Return the number of lines that contain the word "scene", and return nothing else.

################

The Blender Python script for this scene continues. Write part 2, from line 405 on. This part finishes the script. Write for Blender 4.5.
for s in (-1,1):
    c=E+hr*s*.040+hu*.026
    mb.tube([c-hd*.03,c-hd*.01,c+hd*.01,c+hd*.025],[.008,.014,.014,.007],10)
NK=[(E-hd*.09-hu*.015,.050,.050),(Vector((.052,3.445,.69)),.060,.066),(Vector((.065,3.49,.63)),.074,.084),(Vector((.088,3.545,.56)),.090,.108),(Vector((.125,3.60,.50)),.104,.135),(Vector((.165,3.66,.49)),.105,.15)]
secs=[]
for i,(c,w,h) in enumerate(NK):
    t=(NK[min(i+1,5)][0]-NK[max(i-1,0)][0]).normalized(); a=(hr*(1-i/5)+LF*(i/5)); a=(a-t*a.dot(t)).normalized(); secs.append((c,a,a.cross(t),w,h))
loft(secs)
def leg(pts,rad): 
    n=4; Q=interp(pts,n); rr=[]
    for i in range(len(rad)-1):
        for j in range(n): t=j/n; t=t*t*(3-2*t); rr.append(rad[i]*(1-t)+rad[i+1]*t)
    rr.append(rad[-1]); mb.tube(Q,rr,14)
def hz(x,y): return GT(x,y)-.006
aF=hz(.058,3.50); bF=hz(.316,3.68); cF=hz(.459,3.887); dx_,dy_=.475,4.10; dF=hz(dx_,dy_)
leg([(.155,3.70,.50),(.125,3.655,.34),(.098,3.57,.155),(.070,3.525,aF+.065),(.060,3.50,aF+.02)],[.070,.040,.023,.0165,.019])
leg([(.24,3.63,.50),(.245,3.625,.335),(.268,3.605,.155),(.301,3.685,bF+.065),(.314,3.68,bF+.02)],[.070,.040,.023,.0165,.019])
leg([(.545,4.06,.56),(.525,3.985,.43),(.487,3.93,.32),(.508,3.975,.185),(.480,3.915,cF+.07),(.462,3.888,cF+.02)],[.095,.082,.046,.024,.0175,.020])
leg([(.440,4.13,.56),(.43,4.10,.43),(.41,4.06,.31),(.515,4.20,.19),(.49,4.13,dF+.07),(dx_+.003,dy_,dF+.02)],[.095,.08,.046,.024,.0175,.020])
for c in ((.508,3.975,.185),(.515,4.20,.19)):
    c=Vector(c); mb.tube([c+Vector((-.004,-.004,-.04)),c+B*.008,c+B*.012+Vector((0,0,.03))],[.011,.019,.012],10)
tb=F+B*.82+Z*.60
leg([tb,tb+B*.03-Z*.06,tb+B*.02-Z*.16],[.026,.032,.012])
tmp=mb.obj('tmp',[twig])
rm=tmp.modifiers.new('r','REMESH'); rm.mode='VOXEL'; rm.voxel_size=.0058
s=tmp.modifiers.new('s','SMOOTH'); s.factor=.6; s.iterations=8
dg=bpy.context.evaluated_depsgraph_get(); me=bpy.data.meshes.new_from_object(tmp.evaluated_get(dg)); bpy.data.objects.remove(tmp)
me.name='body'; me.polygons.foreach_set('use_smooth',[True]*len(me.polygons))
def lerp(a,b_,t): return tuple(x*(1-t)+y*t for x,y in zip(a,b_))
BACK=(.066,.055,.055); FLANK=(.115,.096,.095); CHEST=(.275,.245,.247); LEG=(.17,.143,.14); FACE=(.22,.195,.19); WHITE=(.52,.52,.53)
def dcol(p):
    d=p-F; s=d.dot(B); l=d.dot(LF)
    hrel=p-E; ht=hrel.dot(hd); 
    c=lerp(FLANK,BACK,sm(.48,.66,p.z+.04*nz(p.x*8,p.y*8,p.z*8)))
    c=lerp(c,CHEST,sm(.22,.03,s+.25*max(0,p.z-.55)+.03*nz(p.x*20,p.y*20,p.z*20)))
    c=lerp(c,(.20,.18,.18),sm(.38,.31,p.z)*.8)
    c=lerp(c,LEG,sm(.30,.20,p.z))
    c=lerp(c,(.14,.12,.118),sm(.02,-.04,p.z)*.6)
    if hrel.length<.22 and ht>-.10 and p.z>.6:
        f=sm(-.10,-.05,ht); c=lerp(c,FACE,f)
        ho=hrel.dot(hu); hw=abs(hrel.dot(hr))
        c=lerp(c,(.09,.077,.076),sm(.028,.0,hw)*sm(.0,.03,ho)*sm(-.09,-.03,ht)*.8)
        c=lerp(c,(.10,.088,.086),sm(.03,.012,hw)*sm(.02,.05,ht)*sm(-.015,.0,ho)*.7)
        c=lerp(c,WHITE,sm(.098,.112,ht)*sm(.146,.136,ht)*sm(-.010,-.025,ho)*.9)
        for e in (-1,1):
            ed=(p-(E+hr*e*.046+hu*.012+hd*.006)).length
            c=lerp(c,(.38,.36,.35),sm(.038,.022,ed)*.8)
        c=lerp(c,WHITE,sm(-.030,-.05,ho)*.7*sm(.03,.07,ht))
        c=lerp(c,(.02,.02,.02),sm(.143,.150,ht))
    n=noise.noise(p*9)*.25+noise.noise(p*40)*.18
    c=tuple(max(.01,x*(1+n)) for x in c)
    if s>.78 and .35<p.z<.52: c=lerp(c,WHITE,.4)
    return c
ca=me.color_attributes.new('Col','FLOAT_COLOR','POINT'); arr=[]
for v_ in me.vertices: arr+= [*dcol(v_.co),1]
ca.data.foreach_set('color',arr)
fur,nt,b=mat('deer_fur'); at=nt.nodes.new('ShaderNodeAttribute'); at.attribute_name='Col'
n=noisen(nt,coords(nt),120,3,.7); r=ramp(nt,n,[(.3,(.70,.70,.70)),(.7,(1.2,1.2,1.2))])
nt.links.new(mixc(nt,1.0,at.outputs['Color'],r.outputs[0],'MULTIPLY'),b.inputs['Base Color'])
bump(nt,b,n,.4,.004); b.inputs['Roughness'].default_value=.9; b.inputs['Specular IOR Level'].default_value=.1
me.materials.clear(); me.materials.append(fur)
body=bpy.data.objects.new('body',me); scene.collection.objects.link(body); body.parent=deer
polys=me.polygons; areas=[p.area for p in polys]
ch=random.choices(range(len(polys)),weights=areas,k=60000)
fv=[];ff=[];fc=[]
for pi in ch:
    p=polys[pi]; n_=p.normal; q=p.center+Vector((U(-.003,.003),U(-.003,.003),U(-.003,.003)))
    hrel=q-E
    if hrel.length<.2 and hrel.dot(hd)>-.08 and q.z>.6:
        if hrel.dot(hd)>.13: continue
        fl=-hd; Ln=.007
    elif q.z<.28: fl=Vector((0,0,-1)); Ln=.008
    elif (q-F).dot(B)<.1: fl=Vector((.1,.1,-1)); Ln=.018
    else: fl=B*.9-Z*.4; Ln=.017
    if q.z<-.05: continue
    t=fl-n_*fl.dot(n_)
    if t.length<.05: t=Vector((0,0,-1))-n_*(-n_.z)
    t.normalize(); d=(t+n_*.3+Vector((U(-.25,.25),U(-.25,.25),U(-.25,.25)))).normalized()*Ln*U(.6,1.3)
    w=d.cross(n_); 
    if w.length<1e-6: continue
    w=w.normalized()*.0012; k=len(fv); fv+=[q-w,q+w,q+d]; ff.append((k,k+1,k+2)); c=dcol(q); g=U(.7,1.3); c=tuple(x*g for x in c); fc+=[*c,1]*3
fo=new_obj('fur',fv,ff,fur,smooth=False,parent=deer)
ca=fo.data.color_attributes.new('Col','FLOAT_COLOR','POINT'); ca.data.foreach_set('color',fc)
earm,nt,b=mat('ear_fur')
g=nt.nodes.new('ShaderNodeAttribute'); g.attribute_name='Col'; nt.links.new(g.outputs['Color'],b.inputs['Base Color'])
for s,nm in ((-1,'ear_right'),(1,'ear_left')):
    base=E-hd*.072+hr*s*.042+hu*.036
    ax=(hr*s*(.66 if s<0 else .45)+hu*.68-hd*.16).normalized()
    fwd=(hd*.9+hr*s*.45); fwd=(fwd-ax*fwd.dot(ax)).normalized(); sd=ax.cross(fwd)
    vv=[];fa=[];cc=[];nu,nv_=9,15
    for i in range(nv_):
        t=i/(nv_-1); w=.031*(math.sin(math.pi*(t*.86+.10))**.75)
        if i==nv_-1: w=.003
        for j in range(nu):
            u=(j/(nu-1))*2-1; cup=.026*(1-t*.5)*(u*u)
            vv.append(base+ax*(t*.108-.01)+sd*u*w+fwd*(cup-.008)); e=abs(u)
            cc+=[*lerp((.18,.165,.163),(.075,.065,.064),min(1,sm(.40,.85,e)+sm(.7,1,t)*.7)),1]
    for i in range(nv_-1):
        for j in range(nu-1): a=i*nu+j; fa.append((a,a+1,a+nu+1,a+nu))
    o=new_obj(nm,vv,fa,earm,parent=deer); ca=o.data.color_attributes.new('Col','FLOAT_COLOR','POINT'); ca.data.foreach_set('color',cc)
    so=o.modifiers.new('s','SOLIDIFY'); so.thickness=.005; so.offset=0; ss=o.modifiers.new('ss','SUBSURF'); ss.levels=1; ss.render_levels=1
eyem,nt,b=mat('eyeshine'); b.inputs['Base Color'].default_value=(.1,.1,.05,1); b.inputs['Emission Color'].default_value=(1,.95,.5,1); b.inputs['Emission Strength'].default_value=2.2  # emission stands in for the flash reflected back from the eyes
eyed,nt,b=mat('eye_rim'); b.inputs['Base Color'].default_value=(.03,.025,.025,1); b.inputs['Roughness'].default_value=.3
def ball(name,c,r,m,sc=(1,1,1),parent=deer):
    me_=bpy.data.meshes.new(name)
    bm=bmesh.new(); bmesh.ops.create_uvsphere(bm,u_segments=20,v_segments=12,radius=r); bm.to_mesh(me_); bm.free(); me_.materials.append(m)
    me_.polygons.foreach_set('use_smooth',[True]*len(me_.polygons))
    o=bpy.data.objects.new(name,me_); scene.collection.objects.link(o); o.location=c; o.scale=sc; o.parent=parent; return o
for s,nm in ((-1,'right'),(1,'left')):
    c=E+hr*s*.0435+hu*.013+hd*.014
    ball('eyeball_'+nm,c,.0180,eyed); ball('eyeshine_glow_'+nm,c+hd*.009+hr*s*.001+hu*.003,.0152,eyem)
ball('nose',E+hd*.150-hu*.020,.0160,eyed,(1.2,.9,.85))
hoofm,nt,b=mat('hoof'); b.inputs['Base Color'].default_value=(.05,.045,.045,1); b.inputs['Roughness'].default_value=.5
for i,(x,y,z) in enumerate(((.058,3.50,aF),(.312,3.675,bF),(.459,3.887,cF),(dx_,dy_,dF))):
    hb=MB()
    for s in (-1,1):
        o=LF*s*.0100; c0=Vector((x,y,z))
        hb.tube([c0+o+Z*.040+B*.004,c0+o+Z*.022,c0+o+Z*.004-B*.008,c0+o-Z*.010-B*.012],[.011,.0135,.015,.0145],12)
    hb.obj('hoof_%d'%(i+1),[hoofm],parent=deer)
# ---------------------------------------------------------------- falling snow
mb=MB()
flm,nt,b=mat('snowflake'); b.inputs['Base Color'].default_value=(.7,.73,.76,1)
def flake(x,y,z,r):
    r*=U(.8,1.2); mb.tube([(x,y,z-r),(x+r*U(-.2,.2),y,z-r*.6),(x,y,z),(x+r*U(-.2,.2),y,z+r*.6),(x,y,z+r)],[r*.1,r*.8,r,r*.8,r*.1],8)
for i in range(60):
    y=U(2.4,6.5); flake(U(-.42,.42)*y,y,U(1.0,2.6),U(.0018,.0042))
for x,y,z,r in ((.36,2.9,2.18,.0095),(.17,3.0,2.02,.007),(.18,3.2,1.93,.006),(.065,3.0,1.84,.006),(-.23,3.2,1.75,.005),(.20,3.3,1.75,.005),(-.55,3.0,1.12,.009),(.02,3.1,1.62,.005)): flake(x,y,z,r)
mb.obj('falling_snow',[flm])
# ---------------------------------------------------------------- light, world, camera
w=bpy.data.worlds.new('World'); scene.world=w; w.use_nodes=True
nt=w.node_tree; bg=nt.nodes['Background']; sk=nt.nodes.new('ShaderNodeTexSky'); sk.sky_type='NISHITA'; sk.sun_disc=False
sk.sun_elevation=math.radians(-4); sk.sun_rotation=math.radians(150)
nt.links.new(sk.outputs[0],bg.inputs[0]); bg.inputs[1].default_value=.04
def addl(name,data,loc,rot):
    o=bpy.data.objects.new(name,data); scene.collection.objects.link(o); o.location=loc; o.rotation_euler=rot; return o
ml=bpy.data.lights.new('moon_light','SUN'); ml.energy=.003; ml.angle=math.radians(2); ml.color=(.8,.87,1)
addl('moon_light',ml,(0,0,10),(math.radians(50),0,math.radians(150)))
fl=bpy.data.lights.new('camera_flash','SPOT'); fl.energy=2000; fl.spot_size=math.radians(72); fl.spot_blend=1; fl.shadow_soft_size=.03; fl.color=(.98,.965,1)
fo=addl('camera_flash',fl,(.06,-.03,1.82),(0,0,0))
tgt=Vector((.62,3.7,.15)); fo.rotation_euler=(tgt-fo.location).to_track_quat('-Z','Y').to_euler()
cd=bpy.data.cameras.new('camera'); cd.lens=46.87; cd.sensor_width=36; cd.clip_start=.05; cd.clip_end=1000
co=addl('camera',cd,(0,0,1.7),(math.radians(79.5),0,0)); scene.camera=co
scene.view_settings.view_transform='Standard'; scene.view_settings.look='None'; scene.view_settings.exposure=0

################

> _ANSWER TO THIS TASK_
7